Kudos to these three: Michael Williams, an ex-Texas Railroad Commission type who asked the rhetorical question, if candidates say they're going to cut spending, ask them what they ever cut. He said he cut the staff of the Railroad Commission by several hundred and never took a pay raise during his tenure. He also made prominent mention of the ATF's "Operation Fast and Furious," a scheme where gun merchants have been advised to sell guns to people who fit the profile of gun and drug smugglers, against their wishes.
Retired Army Colonel Wes Riddle told a joke about a barber giving free haircuts on community service and getting a dozen roses from a florist, a dozen doughnuts from a policeman, and a dozen more Congressmen waiting in line for a free haircut – to wild applause.
Dave Garrison, an executive at San Antonio's largest employer, USAA, a giant insurance underwriter that covers mortgages, told his listeners about a Fannie Mae executive who threatened the management with being labeled as racist and getting cut off from government guaranteed mortgage business if they refuse to write loans for unqualified minority applicants.
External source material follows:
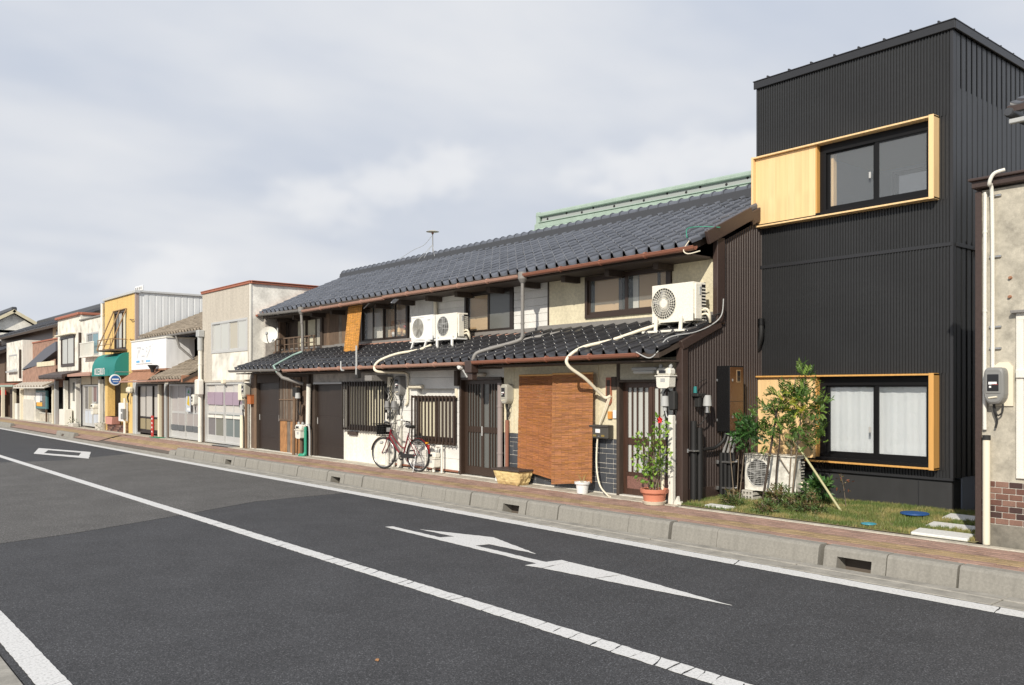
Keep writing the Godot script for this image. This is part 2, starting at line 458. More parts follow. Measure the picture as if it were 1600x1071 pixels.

No name. No date. No way to corroborate it.
No nothing.
They ate it up.
I was afraid to ask. Don't want to go to some hell hole jail in an eastern European or mideastern nation with strong ties to the – ah – intelligence community. You don't ask too many questions over on the – uh – North Shore. After all, these are the people who put little targets on maps and other witty stuff like that.
“I told them we should tell Fannie Mae to stick it in its ear,” he said.
The punch line! Finally.
There followed thunderous applause for this remark. Just hilarious, huh? I almost died laughing. Reminded me of the time the female junkie put the cigarette out in her old man's ear in my taxi out on Harry Hines Boulevard in Dallas. Yeah. It was a whole lot like that. Just hilarious.Real class act. Just eat up with it.